Probabile che su tale decisione avesse pesato il giudizio autorevole espresso a metà secolo da Giorgio Vasari nelle "Vite de' più eccellenti pittori, scultori e architettori": significativo l'apporto di Arnolfo alla rinascita di un nuovo linguaggio architettonico, vi affermava infatti Vasari, ma dopo la venuta al mondo di Brunelleschi, la facciata del Duomo merita d'essere riconsiderata secondo il nuovo corso dell'architettura fiorentina. Solo che nessun disegno era riuscito a farsi benvolere da Firenze. Non quello di Buontalenti patrocinato da Francesco, che il fratello Ferdinando I accantonò appena prese le redini del granducato senza saperlo sostituire con null'altro di convincente, benché vi avesse coinvolto nomi di primo piano come Giovanni Antonio Dosio, toscano fortemente radicato a Roma, e Giambologna. Non era riuscito a far di meglio Ferdinando II, pur mettendo in campo comitati speciali di artisti coordinati dall'Accademia del Disegno e coinvolgendo, in tempi diversi, Gherardo Silvani e Pietro da Cortona. Perfino a Galileo venne sollecitato un parere sui vari modelli di facciata possibili, ma non è noto se e come lo scienziato si espresse.
Da metà Seicento, comunque, i discorsi sulla facciata si erano interrotti. Ripresero a inizio Ottocento, di pari passo con il revival del gotico. Chiacchiere di poco peso, dapprima. Ma verso il 1840 a smuovere le acque fu Niccolò Matas, futuro autore della facciata di Santa Croce, che presentò una sua idea di completamento. Decenni di discussioni si innescarono allora, quelli che alla fine - nel 1870, addirittura - condussero alla scelta del progetto di Emilio de Fabris. Lui, destinato però a morire prima di poter vedere compiuto il suo capolavoro, aveva speso gran parte dell'esistenza a ragionare su quale fosse la soluzione migliore per la facciata. Con poche distrazioni: una nuova scala per la Biblioteca Laurenziana, l'ampliamento di villa Demidoff a Pratolino, la trasformazione del palazzo della Crocetta in museo (l'attuale Archeologico), la tribuna del David all'Accademia.

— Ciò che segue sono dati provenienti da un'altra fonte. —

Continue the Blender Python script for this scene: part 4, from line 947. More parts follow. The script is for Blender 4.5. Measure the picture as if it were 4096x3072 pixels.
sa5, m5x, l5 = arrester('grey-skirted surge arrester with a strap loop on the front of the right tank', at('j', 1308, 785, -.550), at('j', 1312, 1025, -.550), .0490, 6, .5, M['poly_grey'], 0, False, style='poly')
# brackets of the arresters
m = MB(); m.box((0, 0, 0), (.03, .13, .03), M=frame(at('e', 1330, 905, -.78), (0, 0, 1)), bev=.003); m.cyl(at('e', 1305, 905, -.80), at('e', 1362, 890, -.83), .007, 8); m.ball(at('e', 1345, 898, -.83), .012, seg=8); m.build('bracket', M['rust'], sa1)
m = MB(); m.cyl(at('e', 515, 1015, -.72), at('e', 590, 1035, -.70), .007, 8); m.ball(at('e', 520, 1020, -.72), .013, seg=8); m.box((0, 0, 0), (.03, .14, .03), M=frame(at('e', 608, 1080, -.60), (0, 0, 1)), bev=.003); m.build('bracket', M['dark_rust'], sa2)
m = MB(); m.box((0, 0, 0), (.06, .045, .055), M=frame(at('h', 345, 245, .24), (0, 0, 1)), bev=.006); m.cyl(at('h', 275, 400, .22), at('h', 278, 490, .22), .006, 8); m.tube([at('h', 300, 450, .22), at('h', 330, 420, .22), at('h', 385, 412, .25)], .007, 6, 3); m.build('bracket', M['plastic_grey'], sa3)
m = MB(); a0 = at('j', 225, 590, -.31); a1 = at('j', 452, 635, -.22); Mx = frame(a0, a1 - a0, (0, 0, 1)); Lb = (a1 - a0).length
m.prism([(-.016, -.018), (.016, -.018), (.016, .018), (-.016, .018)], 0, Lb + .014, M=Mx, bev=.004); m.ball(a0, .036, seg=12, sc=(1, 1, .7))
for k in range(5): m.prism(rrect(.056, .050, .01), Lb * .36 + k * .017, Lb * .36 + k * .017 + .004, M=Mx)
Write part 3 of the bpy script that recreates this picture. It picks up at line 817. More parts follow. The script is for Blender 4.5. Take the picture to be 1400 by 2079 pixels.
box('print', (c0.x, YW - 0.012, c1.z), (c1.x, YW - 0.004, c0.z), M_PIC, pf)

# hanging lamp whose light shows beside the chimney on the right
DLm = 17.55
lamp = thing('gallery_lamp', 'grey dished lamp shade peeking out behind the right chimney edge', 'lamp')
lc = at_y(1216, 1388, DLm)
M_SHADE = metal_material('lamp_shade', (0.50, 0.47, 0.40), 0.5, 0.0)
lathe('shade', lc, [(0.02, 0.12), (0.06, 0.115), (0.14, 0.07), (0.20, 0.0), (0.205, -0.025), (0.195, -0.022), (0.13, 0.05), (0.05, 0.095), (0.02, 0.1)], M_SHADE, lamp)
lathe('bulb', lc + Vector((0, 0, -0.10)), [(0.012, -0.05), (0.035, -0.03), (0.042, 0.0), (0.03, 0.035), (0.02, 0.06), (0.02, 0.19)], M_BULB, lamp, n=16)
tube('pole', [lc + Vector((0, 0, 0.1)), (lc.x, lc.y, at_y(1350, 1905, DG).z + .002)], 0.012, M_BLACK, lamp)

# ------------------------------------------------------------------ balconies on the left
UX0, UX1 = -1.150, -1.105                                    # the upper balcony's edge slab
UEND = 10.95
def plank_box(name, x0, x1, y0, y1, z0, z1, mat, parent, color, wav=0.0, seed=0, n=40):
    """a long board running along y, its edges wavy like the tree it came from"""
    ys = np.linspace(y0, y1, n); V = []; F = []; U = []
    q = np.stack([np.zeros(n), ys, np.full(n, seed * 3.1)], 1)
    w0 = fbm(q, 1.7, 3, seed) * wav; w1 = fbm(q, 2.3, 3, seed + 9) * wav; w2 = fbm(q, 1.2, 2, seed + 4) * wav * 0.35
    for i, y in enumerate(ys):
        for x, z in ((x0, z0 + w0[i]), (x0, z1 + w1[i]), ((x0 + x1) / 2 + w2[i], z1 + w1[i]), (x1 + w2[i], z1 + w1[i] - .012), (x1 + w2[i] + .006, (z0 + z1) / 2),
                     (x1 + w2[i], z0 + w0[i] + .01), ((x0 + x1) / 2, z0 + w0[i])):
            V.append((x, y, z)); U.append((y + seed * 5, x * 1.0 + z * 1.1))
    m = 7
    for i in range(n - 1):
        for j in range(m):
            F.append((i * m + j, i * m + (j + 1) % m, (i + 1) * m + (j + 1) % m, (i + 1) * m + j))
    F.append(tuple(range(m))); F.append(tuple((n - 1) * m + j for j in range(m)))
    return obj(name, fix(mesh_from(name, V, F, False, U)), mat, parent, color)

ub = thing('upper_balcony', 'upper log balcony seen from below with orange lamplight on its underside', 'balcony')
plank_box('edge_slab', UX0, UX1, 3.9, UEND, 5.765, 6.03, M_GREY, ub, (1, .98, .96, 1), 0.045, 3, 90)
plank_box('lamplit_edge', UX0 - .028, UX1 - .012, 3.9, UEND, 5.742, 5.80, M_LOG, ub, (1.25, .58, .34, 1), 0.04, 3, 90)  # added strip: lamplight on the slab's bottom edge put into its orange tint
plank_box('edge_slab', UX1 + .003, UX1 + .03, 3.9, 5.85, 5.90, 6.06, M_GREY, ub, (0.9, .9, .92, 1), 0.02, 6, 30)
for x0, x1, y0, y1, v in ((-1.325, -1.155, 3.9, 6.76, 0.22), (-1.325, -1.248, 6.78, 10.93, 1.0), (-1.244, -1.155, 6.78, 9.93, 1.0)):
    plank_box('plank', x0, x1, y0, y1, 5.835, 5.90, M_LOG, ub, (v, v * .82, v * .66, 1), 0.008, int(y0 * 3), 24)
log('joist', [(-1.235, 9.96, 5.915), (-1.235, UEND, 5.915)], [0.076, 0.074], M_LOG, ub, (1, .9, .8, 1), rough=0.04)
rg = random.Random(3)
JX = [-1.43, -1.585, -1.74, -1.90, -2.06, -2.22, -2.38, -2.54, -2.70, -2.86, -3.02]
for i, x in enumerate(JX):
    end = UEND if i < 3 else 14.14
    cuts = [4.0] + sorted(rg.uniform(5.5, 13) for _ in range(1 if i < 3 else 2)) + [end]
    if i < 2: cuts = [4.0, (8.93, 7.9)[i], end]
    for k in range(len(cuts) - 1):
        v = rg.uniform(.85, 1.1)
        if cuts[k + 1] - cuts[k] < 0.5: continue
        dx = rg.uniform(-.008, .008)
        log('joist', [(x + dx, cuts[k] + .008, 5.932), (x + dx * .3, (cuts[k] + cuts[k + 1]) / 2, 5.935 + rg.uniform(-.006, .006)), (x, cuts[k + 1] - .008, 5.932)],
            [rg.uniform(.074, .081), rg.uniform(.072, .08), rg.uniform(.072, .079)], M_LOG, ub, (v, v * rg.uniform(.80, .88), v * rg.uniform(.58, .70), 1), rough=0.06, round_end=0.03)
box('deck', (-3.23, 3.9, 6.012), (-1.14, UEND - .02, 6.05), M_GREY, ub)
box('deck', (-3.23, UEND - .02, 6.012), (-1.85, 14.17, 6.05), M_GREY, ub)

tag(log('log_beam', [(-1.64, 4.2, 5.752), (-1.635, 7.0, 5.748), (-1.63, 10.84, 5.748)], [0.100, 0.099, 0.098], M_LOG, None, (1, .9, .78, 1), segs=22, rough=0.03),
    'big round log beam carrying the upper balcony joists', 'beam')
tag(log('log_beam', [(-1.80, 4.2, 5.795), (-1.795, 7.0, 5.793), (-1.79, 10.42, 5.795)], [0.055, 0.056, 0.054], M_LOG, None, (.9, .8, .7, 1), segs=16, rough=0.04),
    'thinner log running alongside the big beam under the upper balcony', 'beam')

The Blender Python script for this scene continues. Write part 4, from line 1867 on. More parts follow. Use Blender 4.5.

Negli anni intercorsi tra le proposte Matas e de Fabris, la città assistette alla disputa fra due fazioni inconciliabili: quella che voleva la facciata a una cuspide, secondo il modello basilicale, opposta a quella che la voleva a tre cuspidi. Servirono diversi concorsi pubblici, e l'esame di decine di disegni inviati da architetti italiani e stranieri, per arrivare alla selezione del progetto di de Fabris, tricuspidale alla maniera delle Cattedrali di Siena e Orvieto - e con un apparato decorativo concepito dal filosofo cattolico Augusto Conti su tema mariano. Esito scontato, dato che la commissione valutatrice aveva dichiarato la propria predilezione per quella tipologia.
Tuttavia i fiorentini ebbero da ridire e - morto de Fabris nel 1883, passata la responsabilità del cantiere a Luigi Del Moro - furono loro a dovere stabilire per referendum quale soluzione adottare. E non dovettero basarsi soltanto su un disegno, dato che entrambe le versioni del coronamento vennero realizzate e affiancate, cosicché per un breve periodo Santa Maria del Fiore sfoggiò, oltre alla cuspide centrale, un'altra cuspide a sinistra, mentre a destra aveva la copertura, piatta, con ballatoio, che fu infine quella prescelta del popolo. Per terminare i lavori della facciata (inaugurata nel maggio 1887) servì una marea di quattrini, e anche i Savoia e la Curia romana contribuirono con donazioni. Ma perché ogni cosa fosse davvero a posto si dovette aspettare ancora un po': l'alba del Novecento, quando alle porte lignee furono sostituite quelle in bronzo.